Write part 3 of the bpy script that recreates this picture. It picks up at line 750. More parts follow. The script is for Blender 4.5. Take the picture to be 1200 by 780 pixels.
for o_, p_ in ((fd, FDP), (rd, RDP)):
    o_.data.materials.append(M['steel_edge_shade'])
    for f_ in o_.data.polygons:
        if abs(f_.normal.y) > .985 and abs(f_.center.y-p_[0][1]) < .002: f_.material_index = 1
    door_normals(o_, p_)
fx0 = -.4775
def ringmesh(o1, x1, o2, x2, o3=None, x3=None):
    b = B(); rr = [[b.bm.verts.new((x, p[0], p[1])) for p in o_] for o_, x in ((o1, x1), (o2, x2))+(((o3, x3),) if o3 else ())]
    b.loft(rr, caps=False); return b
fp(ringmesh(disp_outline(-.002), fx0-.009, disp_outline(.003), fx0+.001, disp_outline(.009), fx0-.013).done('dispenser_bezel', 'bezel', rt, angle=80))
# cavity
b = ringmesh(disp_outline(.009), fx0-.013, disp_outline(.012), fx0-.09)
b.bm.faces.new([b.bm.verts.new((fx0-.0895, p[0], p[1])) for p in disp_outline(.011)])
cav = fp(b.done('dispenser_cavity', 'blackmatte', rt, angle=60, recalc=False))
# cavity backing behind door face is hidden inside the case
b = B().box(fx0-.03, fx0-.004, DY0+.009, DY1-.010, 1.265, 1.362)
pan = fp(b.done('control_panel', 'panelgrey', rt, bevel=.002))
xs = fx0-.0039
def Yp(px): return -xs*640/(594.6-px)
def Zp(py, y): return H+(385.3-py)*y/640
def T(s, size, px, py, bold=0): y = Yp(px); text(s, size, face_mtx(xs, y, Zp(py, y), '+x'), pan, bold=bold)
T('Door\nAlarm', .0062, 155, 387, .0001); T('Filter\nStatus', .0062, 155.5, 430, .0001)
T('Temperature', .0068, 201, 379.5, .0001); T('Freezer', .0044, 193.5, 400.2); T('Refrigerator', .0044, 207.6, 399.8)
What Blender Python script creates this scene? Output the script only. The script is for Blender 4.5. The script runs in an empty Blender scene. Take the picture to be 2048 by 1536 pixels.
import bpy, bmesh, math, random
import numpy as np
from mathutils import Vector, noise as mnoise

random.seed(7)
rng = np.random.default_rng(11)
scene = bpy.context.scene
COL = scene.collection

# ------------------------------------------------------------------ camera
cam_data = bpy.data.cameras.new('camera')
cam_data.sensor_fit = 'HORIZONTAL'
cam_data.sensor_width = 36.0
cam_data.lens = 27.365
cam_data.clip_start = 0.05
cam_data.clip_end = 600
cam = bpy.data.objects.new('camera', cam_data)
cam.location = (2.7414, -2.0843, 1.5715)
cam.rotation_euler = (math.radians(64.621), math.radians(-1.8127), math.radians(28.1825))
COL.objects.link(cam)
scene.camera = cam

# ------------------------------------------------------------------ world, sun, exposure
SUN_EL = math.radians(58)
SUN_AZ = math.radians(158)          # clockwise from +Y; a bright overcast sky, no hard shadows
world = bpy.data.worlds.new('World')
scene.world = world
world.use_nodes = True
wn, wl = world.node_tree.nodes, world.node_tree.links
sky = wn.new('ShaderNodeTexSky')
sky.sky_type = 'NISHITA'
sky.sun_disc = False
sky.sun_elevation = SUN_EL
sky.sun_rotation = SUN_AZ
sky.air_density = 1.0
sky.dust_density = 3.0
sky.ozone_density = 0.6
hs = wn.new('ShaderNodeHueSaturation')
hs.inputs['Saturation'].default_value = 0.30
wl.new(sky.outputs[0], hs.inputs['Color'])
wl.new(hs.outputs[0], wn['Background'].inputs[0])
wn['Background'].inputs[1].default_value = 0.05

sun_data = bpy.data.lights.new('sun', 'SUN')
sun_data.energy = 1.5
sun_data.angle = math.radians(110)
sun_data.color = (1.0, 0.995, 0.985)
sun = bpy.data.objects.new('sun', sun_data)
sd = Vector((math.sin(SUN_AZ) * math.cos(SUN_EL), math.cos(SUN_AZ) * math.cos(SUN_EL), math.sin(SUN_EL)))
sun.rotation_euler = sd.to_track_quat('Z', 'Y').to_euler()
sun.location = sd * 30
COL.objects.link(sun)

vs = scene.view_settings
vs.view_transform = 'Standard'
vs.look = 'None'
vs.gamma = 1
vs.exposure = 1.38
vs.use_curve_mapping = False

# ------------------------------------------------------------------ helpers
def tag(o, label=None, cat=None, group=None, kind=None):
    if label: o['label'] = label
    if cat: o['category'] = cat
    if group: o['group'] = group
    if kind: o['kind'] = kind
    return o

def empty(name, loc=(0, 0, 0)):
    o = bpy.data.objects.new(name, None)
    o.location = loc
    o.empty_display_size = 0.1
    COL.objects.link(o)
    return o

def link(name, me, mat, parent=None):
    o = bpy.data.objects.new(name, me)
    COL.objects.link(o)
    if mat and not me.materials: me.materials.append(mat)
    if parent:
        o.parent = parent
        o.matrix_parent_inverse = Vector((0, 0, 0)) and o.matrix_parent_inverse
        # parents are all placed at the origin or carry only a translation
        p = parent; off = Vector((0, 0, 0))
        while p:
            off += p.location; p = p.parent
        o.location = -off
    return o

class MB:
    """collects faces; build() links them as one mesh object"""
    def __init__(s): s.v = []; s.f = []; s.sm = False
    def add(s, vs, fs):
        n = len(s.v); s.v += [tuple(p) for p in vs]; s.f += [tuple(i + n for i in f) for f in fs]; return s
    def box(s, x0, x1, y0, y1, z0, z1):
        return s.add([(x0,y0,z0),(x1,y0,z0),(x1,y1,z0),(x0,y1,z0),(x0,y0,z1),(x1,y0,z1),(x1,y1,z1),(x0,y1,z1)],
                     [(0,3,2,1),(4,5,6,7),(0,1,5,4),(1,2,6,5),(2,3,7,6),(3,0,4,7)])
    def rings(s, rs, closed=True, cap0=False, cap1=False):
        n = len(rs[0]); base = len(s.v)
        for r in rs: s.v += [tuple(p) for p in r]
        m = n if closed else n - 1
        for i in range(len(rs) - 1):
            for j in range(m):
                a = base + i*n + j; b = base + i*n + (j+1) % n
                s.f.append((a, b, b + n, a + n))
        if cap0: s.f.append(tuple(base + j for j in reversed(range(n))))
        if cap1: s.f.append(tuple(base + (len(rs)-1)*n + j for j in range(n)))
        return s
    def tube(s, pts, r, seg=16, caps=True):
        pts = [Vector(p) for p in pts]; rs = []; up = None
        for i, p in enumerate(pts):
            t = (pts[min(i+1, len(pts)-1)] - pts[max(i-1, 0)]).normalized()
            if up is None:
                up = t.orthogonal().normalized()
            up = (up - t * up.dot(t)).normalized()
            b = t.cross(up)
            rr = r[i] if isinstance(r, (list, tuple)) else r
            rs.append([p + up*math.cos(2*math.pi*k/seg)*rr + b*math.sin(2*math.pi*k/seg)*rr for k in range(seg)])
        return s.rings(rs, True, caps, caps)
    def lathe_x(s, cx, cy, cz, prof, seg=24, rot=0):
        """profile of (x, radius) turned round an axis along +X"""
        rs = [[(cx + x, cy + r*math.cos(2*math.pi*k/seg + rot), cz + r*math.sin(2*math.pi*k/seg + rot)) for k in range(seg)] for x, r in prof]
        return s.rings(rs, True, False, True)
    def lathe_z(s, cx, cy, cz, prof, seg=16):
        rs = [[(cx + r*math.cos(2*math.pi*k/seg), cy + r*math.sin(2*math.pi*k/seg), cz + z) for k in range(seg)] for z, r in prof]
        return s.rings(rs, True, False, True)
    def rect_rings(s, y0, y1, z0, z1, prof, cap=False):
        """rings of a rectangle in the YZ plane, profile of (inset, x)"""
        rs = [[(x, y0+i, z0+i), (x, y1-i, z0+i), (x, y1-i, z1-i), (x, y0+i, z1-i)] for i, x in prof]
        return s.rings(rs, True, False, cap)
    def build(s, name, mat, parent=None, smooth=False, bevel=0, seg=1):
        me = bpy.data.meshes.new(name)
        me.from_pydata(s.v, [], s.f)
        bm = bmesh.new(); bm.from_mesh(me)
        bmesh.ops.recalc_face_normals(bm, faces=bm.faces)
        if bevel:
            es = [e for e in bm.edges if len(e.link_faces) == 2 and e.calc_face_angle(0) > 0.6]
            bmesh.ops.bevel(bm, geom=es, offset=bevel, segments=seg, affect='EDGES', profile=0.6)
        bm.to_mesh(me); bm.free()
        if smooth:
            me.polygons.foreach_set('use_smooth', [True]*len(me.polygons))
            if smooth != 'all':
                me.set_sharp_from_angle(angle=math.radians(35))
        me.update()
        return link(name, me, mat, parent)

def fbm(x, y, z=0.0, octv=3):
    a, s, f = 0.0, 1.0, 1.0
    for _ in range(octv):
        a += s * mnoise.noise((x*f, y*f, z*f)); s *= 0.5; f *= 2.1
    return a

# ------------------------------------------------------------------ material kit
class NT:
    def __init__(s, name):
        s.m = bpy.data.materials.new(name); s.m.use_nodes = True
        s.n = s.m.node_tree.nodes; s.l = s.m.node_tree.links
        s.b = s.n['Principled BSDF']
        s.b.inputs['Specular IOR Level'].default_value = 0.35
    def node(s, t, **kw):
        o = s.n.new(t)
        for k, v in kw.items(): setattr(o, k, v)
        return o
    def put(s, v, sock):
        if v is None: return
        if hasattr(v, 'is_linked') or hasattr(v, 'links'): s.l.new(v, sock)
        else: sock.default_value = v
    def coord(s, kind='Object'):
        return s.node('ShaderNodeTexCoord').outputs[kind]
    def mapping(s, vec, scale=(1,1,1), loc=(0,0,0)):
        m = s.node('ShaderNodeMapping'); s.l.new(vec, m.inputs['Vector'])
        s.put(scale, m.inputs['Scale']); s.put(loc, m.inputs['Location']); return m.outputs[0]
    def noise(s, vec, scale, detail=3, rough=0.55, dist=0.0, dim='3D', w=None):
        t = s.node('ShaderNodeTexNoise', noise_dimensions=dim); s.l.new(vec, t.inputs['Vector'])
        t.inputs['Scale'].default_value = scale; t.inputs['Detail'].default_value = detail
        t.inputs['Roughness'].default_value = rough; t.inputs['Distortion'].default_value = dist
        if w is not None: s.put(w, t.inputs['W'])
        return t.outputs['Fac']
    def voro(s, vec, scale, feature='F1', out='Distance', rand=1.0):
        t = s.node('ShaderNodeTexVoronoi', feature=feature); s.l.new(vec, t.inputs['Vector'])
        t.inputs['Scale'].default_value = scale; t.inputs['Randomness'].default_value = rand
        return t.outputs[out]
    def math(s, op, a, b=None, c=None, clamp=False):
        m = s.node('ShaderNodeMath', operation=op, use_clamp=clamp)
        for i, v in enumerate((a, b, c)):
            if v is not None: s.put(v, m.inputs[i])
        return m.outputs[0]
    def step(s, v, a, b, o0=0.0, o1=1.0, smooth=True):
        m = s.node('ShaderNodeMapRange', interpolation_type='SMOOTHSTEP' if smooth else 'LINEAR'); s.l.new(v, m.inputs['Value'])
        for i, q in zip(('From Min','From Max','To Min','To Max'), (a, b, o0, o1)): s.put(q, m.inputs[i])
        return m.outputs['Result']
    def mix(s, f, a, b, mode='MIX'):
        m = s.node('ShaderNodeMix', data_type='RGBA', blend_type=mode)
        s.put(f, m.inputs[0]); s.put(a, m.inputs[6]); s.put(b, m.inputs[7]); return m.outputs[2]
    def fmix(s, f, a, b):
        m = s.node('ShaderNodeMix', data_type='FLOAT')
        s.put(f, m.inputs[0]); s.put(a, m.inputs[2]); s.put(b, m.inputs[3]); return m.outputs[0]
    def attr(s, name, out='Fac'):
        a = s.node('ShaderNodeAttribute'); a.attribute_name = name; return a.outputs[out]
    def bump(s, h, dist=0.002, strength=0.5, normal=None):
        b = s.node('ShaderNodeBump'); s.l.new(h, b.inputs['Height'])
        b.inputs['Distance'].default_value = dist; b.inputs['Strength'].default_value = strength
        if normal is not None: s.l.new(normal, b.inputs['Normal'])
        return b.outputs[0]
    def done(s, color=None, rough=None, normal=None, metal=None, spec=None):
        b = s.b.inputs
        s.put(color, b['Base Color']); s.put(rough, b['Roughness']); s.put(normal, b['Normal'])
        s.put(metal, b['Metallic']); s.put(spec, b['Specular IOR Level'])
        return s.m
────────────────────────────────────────
Give only the number of lines that include the word "scene".

FULL SOLUTION —
6